* Begin Data lines *

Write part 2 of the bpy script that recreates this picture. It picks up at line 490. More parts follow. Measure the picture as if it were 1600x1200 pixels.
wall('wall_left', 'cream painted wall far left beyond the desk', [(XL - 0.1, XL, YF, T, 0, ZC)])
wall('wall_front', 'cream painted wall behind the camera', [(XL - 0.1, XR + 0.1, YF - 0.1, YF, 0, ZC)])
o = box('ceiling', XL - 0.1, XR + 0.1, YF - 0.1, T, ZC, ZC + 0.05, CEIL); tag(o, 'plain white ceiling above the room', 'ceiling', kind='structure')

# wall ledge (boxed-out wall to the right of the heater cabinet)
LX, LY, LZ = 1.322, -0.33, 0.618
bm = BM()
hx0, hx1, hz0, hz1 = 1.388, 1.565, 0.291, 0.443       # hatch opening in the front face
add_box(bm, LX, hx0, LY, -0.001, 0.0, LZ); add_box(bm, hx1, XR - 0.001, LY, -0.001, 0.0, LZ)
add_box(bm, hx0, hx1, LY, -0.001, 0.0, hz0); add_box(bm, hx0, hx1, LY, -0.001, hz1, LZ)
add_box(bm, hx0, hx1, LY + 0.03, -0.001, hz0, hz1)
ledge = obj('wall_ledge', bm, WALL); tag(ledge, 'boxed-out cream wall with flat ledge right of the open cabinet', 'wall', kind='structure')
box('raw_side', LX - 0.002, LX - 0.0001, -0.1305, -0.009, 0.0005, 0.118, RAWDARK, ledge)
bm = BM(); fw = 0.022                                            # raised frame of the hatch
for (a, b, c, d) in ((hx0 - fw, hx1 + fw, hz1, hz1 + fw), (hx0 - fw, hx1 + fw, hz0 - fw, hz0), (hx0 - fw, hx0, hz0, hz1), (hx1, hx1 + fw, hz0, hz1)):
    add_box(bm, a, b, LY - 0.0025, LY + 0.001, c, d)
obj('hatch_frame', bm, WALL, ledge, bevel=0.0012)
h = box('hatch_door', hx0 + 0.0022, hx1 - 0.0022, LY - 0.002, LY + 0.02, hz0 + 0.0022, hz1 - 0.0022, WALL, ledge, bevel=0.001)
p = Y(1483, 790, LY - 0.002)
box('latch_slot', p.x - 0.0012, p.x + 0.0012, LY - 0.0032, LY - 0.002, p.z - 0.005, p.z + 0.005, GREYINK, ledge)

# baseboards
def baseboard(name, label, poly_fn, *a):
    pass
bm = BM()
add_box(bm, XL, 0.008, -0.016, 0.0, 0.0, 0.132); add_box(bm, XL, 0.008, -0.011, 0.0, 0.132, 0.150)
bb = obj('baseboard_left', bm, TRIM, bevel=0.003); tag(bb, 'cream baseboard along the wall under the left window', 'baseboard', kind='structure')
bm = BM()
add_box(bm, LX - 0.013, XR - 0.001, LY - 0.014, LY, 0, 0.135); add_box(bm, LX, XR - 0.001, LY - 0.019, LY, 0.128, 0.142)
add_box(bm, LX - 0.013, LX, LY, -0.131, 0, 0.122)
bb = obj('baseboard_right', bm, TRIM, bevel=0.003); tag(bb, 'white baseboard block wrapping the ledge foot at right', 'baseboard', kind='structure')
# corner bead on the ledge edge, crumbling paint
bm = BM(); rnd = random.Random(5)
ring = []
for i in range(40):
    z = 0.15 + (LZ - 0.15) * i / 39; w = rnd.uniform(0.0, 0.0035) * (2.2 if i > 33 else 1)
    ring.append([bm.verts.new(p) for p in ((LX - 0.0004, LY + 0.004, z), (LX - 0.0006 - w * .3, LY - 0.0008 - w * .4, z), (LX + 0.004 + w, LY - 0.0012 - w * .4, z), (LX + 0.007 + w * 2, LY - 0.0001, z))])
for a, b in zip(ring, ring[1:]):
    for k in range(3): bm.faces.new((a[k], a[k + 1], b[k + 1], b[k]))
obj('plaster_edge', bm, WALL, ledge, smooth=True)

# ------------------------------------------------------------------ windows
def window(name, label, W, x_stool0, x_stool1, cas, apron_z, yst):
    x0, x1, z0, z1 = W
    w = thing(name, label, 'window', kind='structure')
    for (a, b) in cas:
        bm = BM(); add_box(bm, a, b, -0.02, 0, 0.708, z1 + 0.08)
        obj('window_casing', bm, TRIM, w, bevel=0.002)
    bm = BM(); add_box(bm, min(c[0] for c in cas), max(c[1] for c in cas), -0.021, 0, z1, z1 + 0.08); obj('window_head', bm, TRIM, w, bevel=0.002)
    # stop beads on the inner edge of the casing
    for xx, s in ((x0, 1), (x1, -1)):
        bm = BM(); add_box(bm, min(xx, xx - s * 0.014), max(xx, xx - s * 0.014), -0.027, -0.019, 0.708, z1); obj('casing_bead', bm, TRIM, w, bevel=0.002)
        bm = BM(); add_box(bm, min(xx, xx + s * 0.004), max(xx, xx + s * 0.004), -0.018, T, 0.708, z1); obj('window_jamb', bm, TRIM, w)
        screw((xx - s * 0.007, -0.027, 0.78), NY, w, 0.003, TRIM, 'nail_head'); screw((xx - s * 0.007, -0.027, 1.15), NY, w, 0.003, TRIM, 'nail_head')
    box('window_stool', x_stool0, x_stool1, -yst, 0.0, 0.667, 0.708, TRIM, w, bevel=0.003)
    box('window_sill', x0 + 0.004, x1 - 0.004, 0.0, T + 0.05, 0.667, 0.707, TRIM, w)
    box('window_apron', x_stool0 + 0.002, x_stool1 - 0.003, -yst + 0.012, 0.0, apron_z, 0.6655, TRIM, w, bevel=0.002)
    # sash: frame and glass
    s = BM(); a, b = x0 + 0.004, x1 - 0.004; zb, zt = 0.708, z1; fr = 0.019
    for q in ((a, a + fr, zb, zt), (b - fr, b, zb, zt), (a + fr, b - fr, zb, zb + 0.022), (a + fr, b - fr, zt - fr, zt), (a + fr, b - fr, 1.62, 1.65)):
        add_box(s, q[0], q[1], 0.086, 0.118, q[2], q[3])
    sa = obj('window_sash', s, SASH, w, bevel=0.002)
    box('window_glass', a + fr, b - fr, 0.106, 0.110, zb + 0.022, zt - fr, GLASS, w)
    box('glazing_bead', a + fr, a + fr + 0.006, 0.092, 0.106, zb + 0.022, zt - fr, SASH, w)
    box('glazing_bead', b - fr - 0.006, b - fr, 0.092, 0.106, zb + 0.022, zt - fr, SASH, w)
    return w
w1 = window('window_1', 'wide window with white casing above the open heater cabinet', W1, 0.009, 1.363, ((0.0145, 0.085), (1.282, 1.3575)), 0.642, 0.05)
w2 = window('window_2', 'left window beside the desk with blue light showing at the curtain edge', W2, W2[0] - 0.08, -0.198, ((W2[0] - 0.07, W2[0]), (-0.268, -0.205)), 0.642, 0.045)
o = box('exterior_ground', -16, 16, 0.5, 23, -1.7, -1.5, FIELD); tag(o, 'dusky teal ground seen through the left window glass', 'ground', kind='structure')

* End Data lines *

= Prompt =
Write the entire listing out again, word for word.

= Answer to the exercise =
Write part 2 of the bpy script that recreates this picture. It picks up at line 490. More parts follow. Measure the picture as if it were 1600x1200 pixels.
wall('wall_left', 'cream painted wall far left beyond the desk', [(XL - 0.1, XL, YF, T, 0, ZC)])
wall('wall_front', 'cream painted wall behind the camera', [(XL - 0.1, XR + 0.1, YF - 0.1, YF, 0, ZC)])
o = box('ceiling', XL - 0.1, XR + 0.1, YF - 0.1, T, ZC, ZC + 0.05, CEIL); tag(o, 'plain white ceiling above the room', 'ceiling', kind='structure')

# wall ledge (boxed-out wall to the right of the heater cabinet)
LX, LY, LZ = 1.322, -0.33, 0.618
bm = BM()
hx0, hx1, hz0, hz1 = 1.388, 1.565, 0.291, 0.443       # hatch opening in the front face
add_box(bm, LX, hx0, LY, -0.001, 0.0, LZ); add_box(bm, hx1, XR - 0.001, LY, -0.001, 0.0, LZ)
add_box(bm, hx0, hx1, LY, -0.001, 0.0, hz0); add_box(bm, hx0, hx1, LY, -0.001, hz1, LZ)
add_box(bm, hx0, hx1, LY + 0.03, -0.001, hz0, hz1)
ledge = obj('wall_ledge', bm, WALL); tag(ledge, 'boxed-out cream wall with flat ledge right of the open cabinet', 'wall', kind='structure')
box('raw_side', LX - 0.002, LX - 0.0001, -0.1305, -0.009, 0.0005, 0.118, RAWDARK, ledge)
bm = BM(); fw = 0.022                                            # raised frame of the hatch
for (a, b, c, d) in ((hx0 - fw, hx1 + fw, hz1, hz1 + fw), (hx0 - fw, hx1 + fw, hz0 - fw, hz0), (hx0 - fw, hx0, hz0, hz1), (hx1, hx1 + fw, hz0, hz1)):
    add_box(bm, a, b, LY - 0.0025, LY + 0.001, c, d)
obj('hatch_frame', bm, WALL, ledge, bevel=0.0012)
h = box('hatch_door', hx0 + 0.0022, hx1 - 0.0022, LY - 0.002, LY + 0.02, hz0 + 0.0022, hz1 - 0.0022, WALL, ledge, bevel=0.001)
p = Y(1483, 790, LY - 0.002)
box('latch_slot', p.x - 0.0012, p.x + 0.0012, LY - 0.0032, LY - 0.002, p.z - 0.005, p.z + 0.005, GREYINK, ledge)

# baseboards
def baseboard(name, label, poly_fn, *a):
    pass
bm = BM()
add_box(bm, XL, 0.008, -0.016, 0.0, 0.0, 0.132); add_box(bm, XL, 0.008, -0.011, 0.0, 0.132, 0.150)
bb = obj('baseboard_left', bm, TRIM, bevel=0.003); tag(bb, 'cream baseboard along the wall under the left window', 'baseboard', kind='structure')
bm = BM()
add_box(bm, LX - 0.013, XR - 0.001, LY - 0.014, LY, 0, 0.135); add_box(bm, LX, XR - 0.001, LY - 0.019, LY, 0.128, 0.142)
add_box(bm, LX - 0.013, LX, LY, -0.131, 0, 0.122)
bb = obj('baseboard_right', bm, TRIM, bevel=0.003); tag(bb, 'white baseboard block wrapping the ledge foot at right', 'baseboard', kind='structure')
# corner bead on the ledge edge, crumbling paint
bm = BM(); rnd = random.Random(5)
ring = []
for i in range(40):
    z = 0.15 + (LZ - 0.15) * i / 39; w = rnd.uniform(0.0, 0.0035) * (2.2 if i > 33 else 1)
    ring.append([bm.verts.new(p) for p in ((LX - 0.0004, LY + 0.004, z), (LX - 0.0006 - w * .3, LY - 0.0008 - w * .4, z), (LX + 0.004 + w, LY - 0.0012 - w * .4, z), (LX + 0.007 + w * 2, LY - 0.0001, z))])
for a, b in zip(ring, ring[1:]):
    for k in range(3): bm.faces.new((a[k], a[k + 1], b[k + 1], b[k]))
obj('plaster_edge', bm, WALL, ledge, smooth=True)

# ------------------------------------------------------------------ windows
def window(name, label, W, x_stool0, x_stool1, cas, apron_z, yst):
    x0, x1, z0, z1 = W
    w = thing(name, label, 'window', kind='structure')
    for (a, b) in cas:
        bm = BM(); add_box(bm, a, b, -0.02, 0, 0.708, z1 + 0.08)
        obj('window_casing', bm, TRIM, w, bevel=0.002)
    bm = BM(); add_box(bm, min(c[0] for c in cas), max(c[1] for c in cas), -0.021, 0, z1, z1 + 0.08); obj('window_head', bm, TRIM, w, bevel=0.002)
    # stop beads on the inner edge of the casing
    for xx, s in ((x0, 1), (x1, -1)):
        bm = BM(); add_box(bm, min(xx, xx - s * 0.014), max(xx, xx - s * 0.014), -0.027, -0.019, 0.708, z1); obj('casing_bead', bm, TRIM, w, bevel=0.002)
        bm = BM(); add_box(bm, min(xx, xx + s * 0.004), max(xx, xx + s * 0.004), -0.018, T, 0.708, z1); obj('window_jamb', bm, TRIM, w)
        screw((xx - s * 0.007, -0.027, 0.78), NY, w, 0.003, TRIM, 'nail_head'); screw((xx - s * 0.007, -0.027, 1.15), NY, w, 0.003, TRIM, 'nail_head')
    box('window_stool', x_stool0, x_stool1, -yst, 0.0, 0.667, 0.708, TRIM, w, bevel=0.003)
    box('window_sill', x0 + 0.004, x1 - 0.004, 0.0, T + 0.05, 0.667, 0.707, TRIM, w)
    box('window_apron', x_stool0 + 0.002, x_stool1 - 0.003, -yst + 0.012, 0.0, apron_z, 0.6655, TRIM, w, bevel=0.002)
    # sash: frame and glass
    s = BM(); a, b = x0 + 0.004, x1 - 0.004; zb, zt = 0.708, z1; fr = 0.019
    for q in ((a, a + fr, zb, zt), (b - fr, b, zb, zt), (a + fr, b - fr, zb, zb + 0.022), (a + fr, b - fr, zt - fr, zt), (a + fr, b - fr, 1.62, 1.65)):
        add_box(s, q[0], q[1], 0.086, 0.118, q[2], q[3])
    sa = obj('window_sash', s, SASH, w, bevel=0.002)
    box('window_glass', a + fr, b - fr, 0.106, 0.110, zb + 0.022, zt - fr, GLASS, w)
    box('glazing_bead', a + fr, a + fr + 0.006, 0.092, 0.106, zb + 0.022, zt - fr, SASH, w)
    box('glazing_bead', b - fr - 0.006, b - fr, 0.092, 0.106, zb + 0.022, zt - fr, SASH, w)
    return w
w1 = window('window_1', 'wide window with white casing above the open heater cabinet', W1, 0.009, 1.363, ((0.0145, 0.085), (1.282, 1.3575)), 0.642, 0.05)
w2 = window('window_2', 'left window beside the desk with blue light showing at the curtain edge', W2, W2[0] - 0.08, -0.198, ((W2[0] - 0.07, W2[0]), (-0.268, -0.205)), 0.642, 0.045)
o = box('exterior_ground', -16, 16, 0.5, 23, -1.7, -1.5, FIELD); tag(o, 'dusky teal ground seen through the left window glass', 'ground', kind='structure')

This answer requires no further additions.